Mexican presidential candidate Enrique Pena Nieto maintained his two-digit lead as his two rivals fought for second place in the latest opinion poll before the July 1 vote.
Pena Nieto of the Institutional Revolutionary Party,
known as PRI, had 37.9 percent of voter preferences, from 38.4 percent a week
ago, according to the poll released today by Consulta Mitofsky. Support
for Andres Manuel Lopez Obrador of the Party of the Democratic
Revolution rose to 20.5 percent from 19.1 percent, while Josefina Vazquez Mota
of the ruling National Action Party had 20.1 percent backing, down
from 20.8 percent, according to the Mexico City-based polling company.
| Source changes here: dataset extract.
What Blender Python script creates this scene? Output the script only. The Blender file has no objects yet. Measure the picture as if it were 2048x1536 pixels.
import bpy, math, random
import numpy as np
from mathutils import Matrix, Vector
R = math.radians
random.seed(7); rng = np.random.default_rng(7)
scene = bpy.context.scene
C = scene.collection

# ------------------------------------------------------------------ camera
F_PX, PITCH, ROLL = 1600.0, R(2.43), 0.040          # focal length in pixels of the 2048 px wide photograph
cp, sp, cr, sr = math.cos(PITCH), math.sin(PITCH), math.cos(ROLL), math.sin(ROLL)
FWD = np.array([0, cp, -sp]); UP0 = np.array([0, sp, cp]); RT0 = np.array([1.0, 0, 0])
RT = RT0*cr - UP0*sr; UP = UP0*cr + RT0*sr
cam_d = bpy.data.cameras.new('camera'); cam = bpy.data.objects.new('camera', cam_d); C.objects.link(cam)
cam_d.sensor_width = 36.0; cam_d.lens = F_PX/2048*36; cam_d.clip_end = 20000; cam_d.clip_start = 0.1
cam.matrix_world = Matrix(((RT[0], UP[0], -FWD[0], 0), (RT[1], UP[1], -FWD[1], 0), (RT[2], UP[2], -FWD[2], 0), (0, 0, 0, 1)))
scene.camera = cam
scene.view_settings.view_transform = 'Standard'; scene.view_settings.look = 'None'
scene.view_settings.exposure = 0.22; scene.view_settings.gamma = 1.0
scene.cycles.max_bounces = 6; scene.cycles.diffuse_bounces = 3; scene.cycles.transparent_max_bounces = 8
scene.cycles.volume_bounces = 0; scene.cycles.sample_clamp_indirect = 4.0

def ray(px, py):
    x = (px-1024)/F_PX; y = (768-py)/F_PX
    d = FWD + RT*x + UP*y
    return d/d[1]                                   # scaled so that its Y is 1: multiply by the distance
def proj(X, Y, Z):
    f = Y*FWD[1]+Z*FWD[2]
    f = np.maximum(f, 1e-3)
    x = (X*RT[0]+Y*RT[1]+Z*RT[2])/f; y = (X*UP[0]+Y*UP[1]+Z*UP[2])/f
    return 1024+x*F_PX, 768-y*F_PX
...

Pena Nieto has maintained his lead even after making
public blunders in early campaigning and after thousands of students marched
against him in Mexico City last weekend. He has benefited from the fact that
there is no clear second-place candidate to pick up all the votes of people who
don’t want the once-dominant PRI to win, said Roy Campos, who heads Mitofsky.
“When you cannot define second place, there is no
strategic vote,” Campos said in a phone interview in Mexico City. “The
strategic vote is not a vote for whom you want, but a vote against someone you
don’t want.”
Campos said the strategic vote helped
President Felipe Calderon win the 2006 election because PRI voters
who no longer thought their party would win picked him to prevent Lopez Obrador
gaining the presidency.
The Mitofsky poll of 1,000 people was taken May 18 to May
20 and has a margin of error of 3.1 percentage points.